ANDREW SLOLEY (CH2MHILL)
Are you incorporating any elements into the trip system to protect the upstream heater in the case of a sudden loss of heat when the trip cuts the feed out to the vacuum column?
BASHAM (Marathon Petroleum Corporation)
No, this system is only guarded against an overfill scenario.
BASHAM (Marathon Petroleum Corporation)
We have a High Integrity Pressure Protection (HIPP) system going on the crude unit vacuum tower at Detroit this fall. It is being installed to prevent a scenario where the weight of liquid would overcome the foundation’s load bearing capability. No other towers at Marathon Petroleum Company have this type of automatic trip system installed. A less expensive solution is to install a pressure transmitter on the tower bottoms pump suction and use this to determine when the level is above the normal tower bottoms level transmitters. We have had numerous instances during startups where a high level on atmospheric towers, vacuum towers, and coker fractionators has caused an aborted startup or damage to the tower internals.

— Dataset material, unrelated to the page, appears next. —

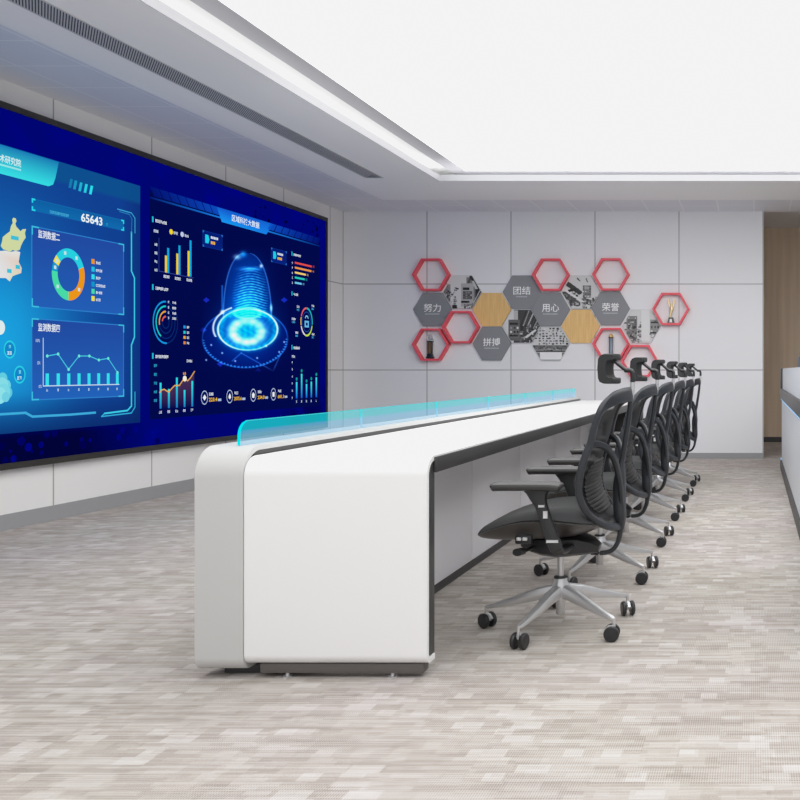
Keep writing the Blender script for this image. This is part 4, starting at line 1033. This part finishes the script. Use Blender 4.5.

We have seen overfills in diesel and gas oil hydrotreater stripper towers where hydrocarbon has overflowed the top. In the case of the gas oil hydrotreater stripper overfill, the overhead air cooler tubes warped due to the elevated temperature.
LEE (BP Products North America)
In two CDUs, we have an automated system to trip feed upon a high crude tower level. In both configurations, the relief valves discharge to the atmosphere and are considered higher risk than units relieving to a flare system. In both instances, furnace firing is cut first, and then feed is cut out on a time delay. Traditional DP level devices work reasonably well for CDU levels. Using a gamma ray level device for vacuum tower levels has also been done successfully.